3D laser scanning (LIDAR) is a modern spatial data collection technology where millions of points can be measured in a relatively short time compared to conventional measurement methods such as measuring with a total station. Depending on the 3D laser scanner used and the specific scanner settings, the scanning speed can be as much as a million points per second with millimeter accuracy. The result is called a point cloud.
When you zoom in the point cloud, you can recognize individual scanned points. The density of the points depends on the 3D scanner itself, its settings, as well as the distance of the scanned object from the scanner. The farther the scanned object is from the scanner, the thinner is the point cloud.
Each of these points hasits location defined in three-dimensional space using the X, Y, Z coordinates. In addition, they also include the intensity of the reflected laser from the object back to the scanner, but may also include individual point color data when photographs were taken of the scan and then projected on the point cloud.
3D laser scanning technology is used to faithfully capture reality and translate into a virtual world where we can continue to work with scans and produce more outputs. Our company uses this technology to map the interiors and exteriors of buildings, historical monuments, industrial parks, bridges, tunnels, roads, retaining walls, pipes, mines, quarries, landfills and other objects that must be faithfully scanned for further processing.
Possible outputs of laser scanning include point clouds, 3D models as MESH or CAD models. These 3D models have correct dimensions, of course within the accuracy of laser scanning, and are therefore can used to measure lengths, angles, slopes, areas and volumes. For most purposes 3D scans are oriented in a local coordinate system, they can also be georeferenced to the selected reference system. Georeferencing means that a 3D scan (or already a model) will be connected to control points which have coordinates in the desired coordinated system. Models can be further exported to CAD programs where they can vectorized to 2D outputs such as views, floor plans, and sections.

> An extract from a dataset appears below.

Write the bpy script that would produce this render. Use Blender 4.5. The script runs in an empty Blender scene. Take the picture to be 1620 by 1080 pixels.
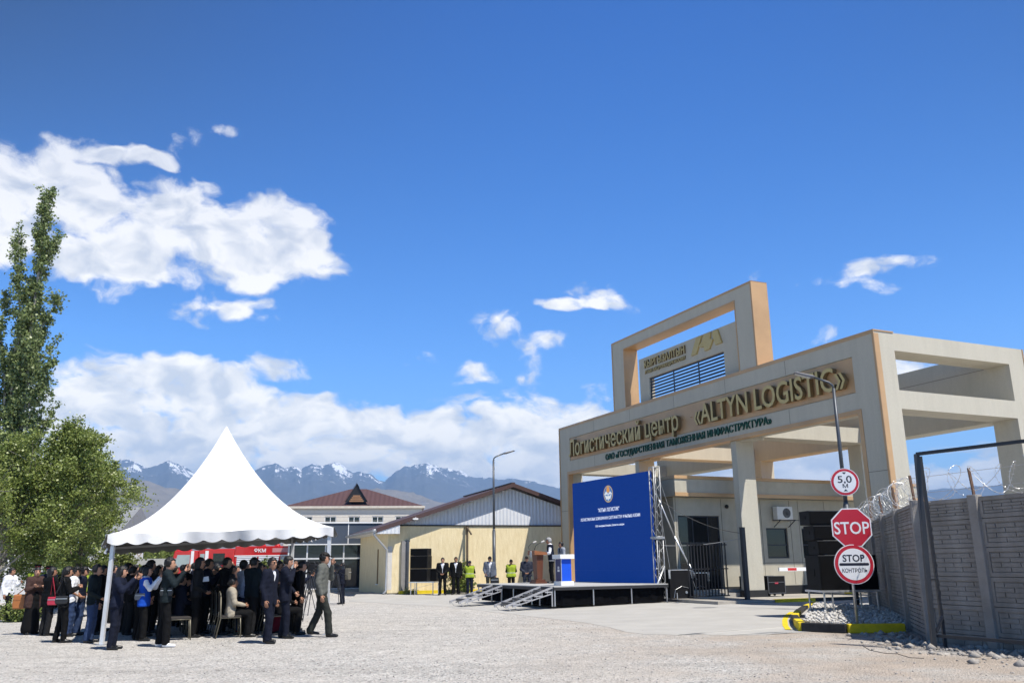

Laser scanning can also be combined with ground based photogrammetry and aerial photogrammetry from a drone. Together we can get a very accurate and complete representation of any object. A typical example is when the interior and exterior of a building are scanned with a 3D laser scanner, the texture is obtained from the ground photogrammetry and the missing roof and the hard-to-reach areas are scanned from the drone. The whole project is then connected to the state coordinate system by geodetic measurements using a global navigation satellite systems receiver or a total station.